Students suspended after racist incidents in Calif

SAN FRANCISCO – Students at a California high school have been suspended for suspected scrawling of racist graffiti and joining together in a white supremacy gesture while the senior class picture was being taken, school officials said Friday.

Soquel High School administrators decided late Wednesday to suspend about five students and ban them from the prom, Santa Cruz City Schools Superintendent Gary Bloom said.

The suspensions came at the end of a school year marred by several racist incidents that included swastika graffiti and students making Hitler salutes.

The suspended students stood together wearing white shirts and bandannas during a senior class photo session in a move Bloom said was clearly intended as a display of white supremacist sentiment. Officials believe each of the students, whom they did not name, is responsible for at least one other racist incident in recent months.

Officials did not believe the students had ties to the broader white power movement in the state but had been exposed to an overall upsurge in racist hate speech across the country, Bloom said.

"They don't understand the consequences and the implications of their actions and statements," he said. "We're not isolated here. And we're really committed to nipping it in the bud."

Soquel High Principal Ken Lawrence-Emanuel sent a letter Thursday to parents and members of this community of about 5,000 a few miles from Monterey Bay along the Central Coast.

In the letter, he said many students told their teachers they were angry about their school picture being ruined by the "white power kids."

"The students in attendance understood this was not about freedom to wear what you want," Lawrence-Emanuel wrote. "This was about having a school where everyone is protected from harassment."

Students organized a rally Thursday to encourage one another to take a stand against racism, he said.

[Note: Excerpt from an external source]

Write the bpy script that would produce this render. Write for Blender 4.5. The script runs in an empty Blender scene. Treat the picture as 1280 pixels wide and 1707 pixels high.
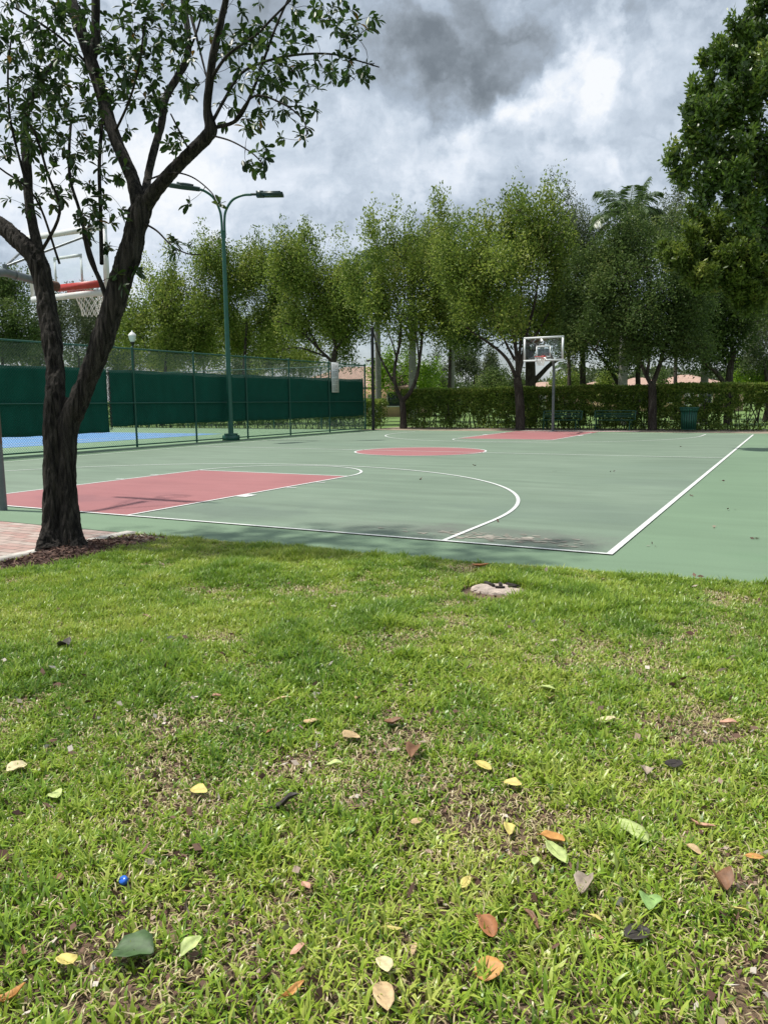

Some teens at the rally told the Santa Cruz Sentinel they did not believe all the suspensions were meted out fairly, and that at least two of the teens were not tied to any racist movement.

"Some other kids are saying dumb things and throwing Nazi salutes," Irving Figueroa, 18, told the newspaper. But he said one of the suspended students was of Japanese descent and not in any way a white supremacist.

"It hurts me, it offends me, that they would even say that," Figueroa said.